What happened was that societies stopped allowing new religious texts to be created.

And even when new texts were created, they were based on something from before (e.g. Islam).
Edit: [Which is why you see visual chiastic religious painting and engraving rise (which gave rise to encoding secrets and layered symbolism into religious iconography) at the same time that written chiastic narrative effectively died.]

But the expression of creating religion effectively died. Religion became this authoritarian function almost exclusively rooted on an appeal to tradition.
It lost a huge amount of fluid freedom, and became fixed.

Now, the only fluctuations are sectarian. Full creations are absolutely shunned and ridiculed, and never stand a chance of mainstream tolerance.

And that is bassackwards because we’re more modular now than we were when religion was in its creative prime - meaning, we need more iterations of personalized creations of religion now than ever before, because what existence feels like now is far more subjective by magnitudes in order beyond anything in history.

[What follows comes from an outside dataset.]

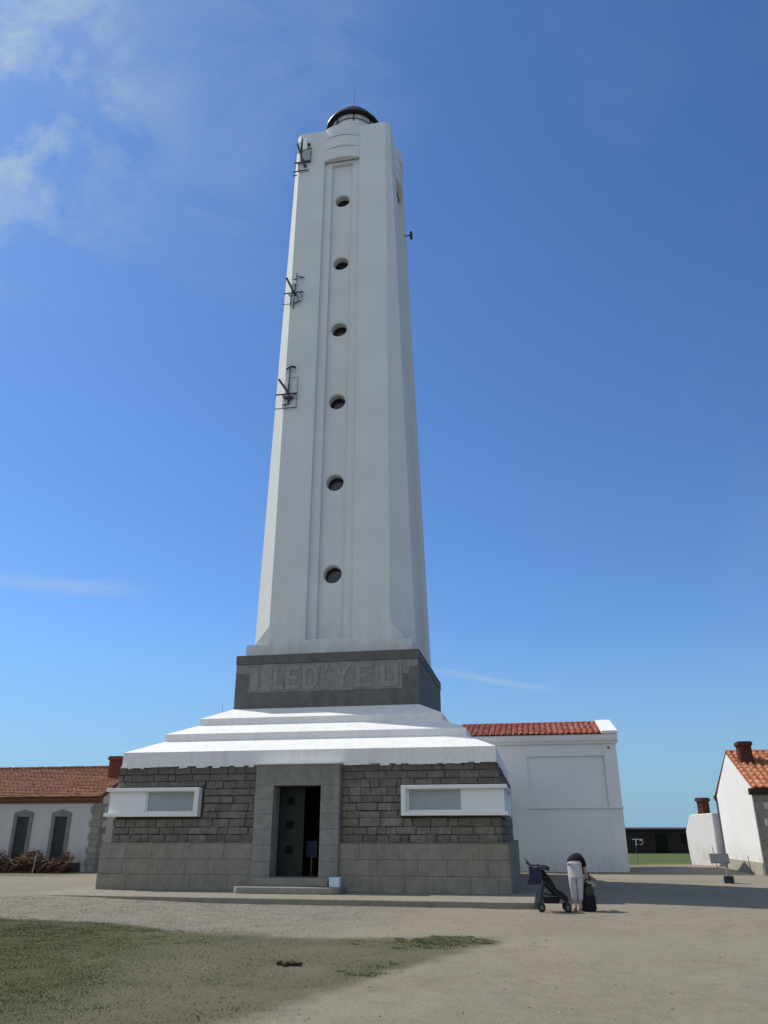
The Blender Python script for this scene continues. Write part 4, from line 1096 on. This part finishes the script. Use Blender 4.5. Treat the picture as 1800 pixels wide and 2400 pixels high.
for sg in (-1, 1):
    n = len(tj); tj += [((.095*sg, 0, .82), (.118, .122)), ((.085*sg, -.01, .52), (.088, .09)), ((.072*sg, .01, .22), (.066, .07))]; tb += [(2, n), (n, n+1), (n+1, n+2)]
skinned('trousers', tj, tb, M['trouser'], PE, 0, 2)
bj = [((.0, .03, 1.09), (.205, .165)), ((.02, .14, 1.20), (.19, .15)), ((.06, .30, 1.29), (.19, .15)), ((.12, .45, 1.25), (.17, .13)), ((.14, .52, 1.14), (.09, .08)),
      ((.27, .44, 1.19), .082), ((.31, .43, 1.02), .068), ((-.06, .46, 1.13), .08), ((-.04, .50, .98), .066)]
skinned('top', bj, [(0, 1), (1, 2), (2, 3), (3, 4), (3, 5), (5, 6), (3, 7), (7, 8)], M['blacktop'], PE, 2, 2)
hj = [((.18, .66, 1.06), (.095, .10)), ((.22, .74, .98), (.10, .10)), ((.28, .66, .90), (.07, .05)), ((.38, .50, .86), (.05, .03)), ((.43, .42, .72), (.03, .02))]
skinned('hair', hj, [(0, 1), (1, 2), (2, 3), (3, 4)], M['hair'], PE, 0, 2)
for sg in (-1, 1):
    mb = MB(); mb.box(.068*sg-.045+.0, .068*sg+.045, -.075, .20, .0, .016); mb.box(.068*sg-.05, .068*sg+.05, .06, .085, .016, .065)
    mb.build('sandal', M['quoin'], PE, bevel=.008)

# ================================================================== SKY, SUN, CAMERA
wd = bpy.data.worlds.new('World'); SC.world = wd; wd.use_nodes = True
nt = wd.node_tree; N_, L_ = nt.nodes, nt.links
bg = N_['Background']
sky = N_.new('ShaderNodeTexSky'); sky.sky_type = 'NISHITA'; sky.sun_disc = False
sky.sun_elevation = SUN_EL; sky.sun_rotation = R(-60)
sky.altitude = 0; sky.air_density = 1.0; sky.dust_density = .35; sky.ozone_density = 1.6
tc = N_.new('ShaderNodeTexCoord')
def wmath(op, a, b=0.0, clamp=False):
    n = N_.new('ShaderNodeMath'); n.operation = op; n.use_clamp = clamp
    for s, v in zip(n.inputs, (a, b)):
        if isinstance(v, (int, float)): s.default_value = v
        else: L_.new(v, s)
    return n.outputs[0]
def wdot(v):
    n = N_.new('ShaderNodeVectorMath'); n.operation = 'DOT_PRODUCT'; L_.new(tc.outputs['Generated'], n.inputs[0]); n.inputs[1].default_value = Vector(v).normalized(); return n.outputs['Value']
def wramp(f, stops):
    r = N_.new('ShaderNodeValToRGB'); e = r.color_ramp.elements
    while len(e) < len(stops): e.new(.5)
    for el, (p, c) in zip(e, stops): el.position = p; el.color = (c, c, c, 1)
    L_.new(f, r.inputs['Fac']); return r.outputs['Color']
def wnoise(scale, st, rot=(0, 0, 0), detail=8, rough=.6, dist=.3):
    mp = N_.new('ShaderNodeMapping'); mp.inputs['Scale'].default_value = st; mp.inputs['Rotation'].default_value = rot; L_.new(tc.outputs['Generated'], mp.inputs['Vector'])
    n = N_.new('ShaderNodeTexNoise'); n.inputs['Scale'].default_value = scale; n.inputs['Detail'].default_value = detail; n.inputs['Roughness'].default_value = rough; n.inputs['Distortion'].default_value = dist
    L_.new(mp.outputs[0], n.inputs['Vector']); return n.outputs['Fac']
# thin cloud bank high on the left and faint wisps elsewhere
bank = wmath('MULTIPLY', wramp(wdot((-.60, .69, .93)), [(.962, 0), (.98, .3), (.997, 1)]), wramp(wnoise(9.5, (1, 1.3, 1.2), (.3, .2, .5), 10, .60, .35), [(.43, 0), (.66, 1)]))
veil = wmath('MULTIPLY', wramp(wdot((-.27, .70, .95)), [(.955, 0), (.995, 1)]), wramp(wnoise(3.6, (1, 1, 1.6), (.1, .4, .2), 9, .62, .6), [(.40, 0), (.78, .40)]))
haze = wmath('MULTIPLY', wramp(wdot((.60, .85, .62)), [(.86, 0), (.99, 1)]), wramp(wnoise(3.2, (2.2, 2.2, .8), (.5, .1, 0), 8, .6, .4), [(.50, 0), (.85, .10)]))
def wisp(d1, d2, width, amp, seed):
    d1, d2 = Vector(d1).normalized(), Vector(d2).normalized(); n = d1.cross(d2).normalized(); mid = (d1+d2).normalized()
    c = mid.dot(d1)
    off = wmath('MULTIPLY', wmath('SUBTRACT', wnoise(7, (1, 1, 1), (seed, 0, 0), 5, .6, 0), .5), width*1.6)
    ac = wramp(wmath('DIVIDE', wmath('ABSOLUTE', wmath('ADD', wdot(n), off)), width), [(0, 1), (1, 0)])
    al = wramp(wdot(mid), [(c-(1-c)*.25, 0), (1-(1-c)*.15, 1)])
    return wmath('MULTIPLY', wmath('MULTIPLY', ac, al), amp)
w1 = wisp((-.53, .96, .31), (-.33, .985, .30), .012, .34, 1.0)
w2 = wisp((.08, 1.005, .195), (.20, 1.01, .176), .006, .36, 2.0)
cl = wmath('ADD', wmath('ADD', bank, wmath('ADD', w1, w2)), wmath('ADD', veil, haze), True)
tint = N_.new('ShaderNodeMix'); tint.data_type = 'RGBA'; tint.blend_type = 'MULTIPLY'; tint.inputs['Factor'].default_value = 1
L_.new(sky.outputs[0], tint.inputs['A']); tint.inputs['B'].default_value = (.74, 1.09, 1.54, 1)
sx = N_.new('ShaderNodeSeparateXYZ'); L_.new(tc.outputs['Generated'], sx.inputs[0])
hz = N_.new('ShaderNodeMix'); hz.data_type = 'RGBA'; L_.new(wramp(sx.outputs['Z'], [(0, .95), (.07, .60), (.24, 0)]), hz.inputs['Factor'])
L_.new(tint.outputs['Result'], hz.inputs['A']); hz.inputs['B'].default_value = (2.75, 4.95, 6.8, 1)
mx = N_.new('ShaderNodeMix'); mx.data_type = 'RGBA'; L_.new(wmath('MULTIPLY', cl, .92), mx.inputs['Factor']); L_.new(hz.outputs['Result'], mx.inputs['A']); mx.inputs['B'].default_value = (5.4, 6.6, 7.4, 1)
# bright patch added to the unseen sky behind the viewer, fills shaded walls
rear_fill = wmath('MULTIPLY', wramp(wdot((-.62, -.78, .25)), [(.12, 0), (.60, 1)]), wramp(wnoise(2.2, (1, 1, 1.8), (.2, .1, .3), 8, .6, .3), [(.25, .55), (.62, 1)]))
rear_fill = wmath('MULTIPLY', rear_fill, wramp(sx.outputs['Z'], [(.0, .7), (.12, 1)]))
mr = N_.new('ShaderNodeMix'); mr.data_type = 'RGBA'; L_.new(rear_fill, mr.inputs['Factor']); L_.new(mx.outputs['Result'], mr.inputs['A']); mr.inputs['B'].default_value = (6.9, 7.8, 8.8, 1)
L_.new(mr.outputs['Result'], bg.inputs['Color']); bg.inputs['Strength'].default_value = .09

sd = bpy.data.lights.new('sun', 'SUN'); sd.energy = 4.3; sd.angle = R(.53); sd.color = (1.0, .955, .88)
so_ = bpy.data.objects.new('sun', sd); COL.objects.link(so_)
to_sun = Vector((-math.cos(SUN_AZ)*math.cos(SUN_EL), math.sin(SUN_AZ)*math.cos(SUN_EL), math.sin(SUN_EL)))
so_.rotation_euler = to_sun.to_track_quat('Z', 'Y').to_euler(); so_.location = (-30, 20, 60)

cd = bpy.data.cameras.new('camera'); cam = bpy.data.objects.new('camera', cd); COL.objects.link(cam); SC.camera = cam
cam.location = (0, 0, H_CAM); cam.rotation_euler = (R(90)+TH, 0, 0)
cd.sensor_fit = 'VERTICAL'; cd.sensor_height = 24; cd.sensor_width = 18; cd.lens = 24*1803/2400; cd.clip_start = .1; cd.clip_end = 9000
SC.view_settings.view_transform = 'Standard'; SC.view_settings.look = 'None'; SC.view_settings.exposure = 0; SC.view_settings.gamma = 1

Imagine all of humanity only having the ability to express itself using poetry that has already been written.
That is where, by and large, we are right now.

Buried in religious mold.

Ideology didn’t replace religion. Ideology occurred as a byproduct of humanity right along with religion, and always has, but its growth eventually outpaced religion’s because religion stopped accepting new creations while ideology didn’t!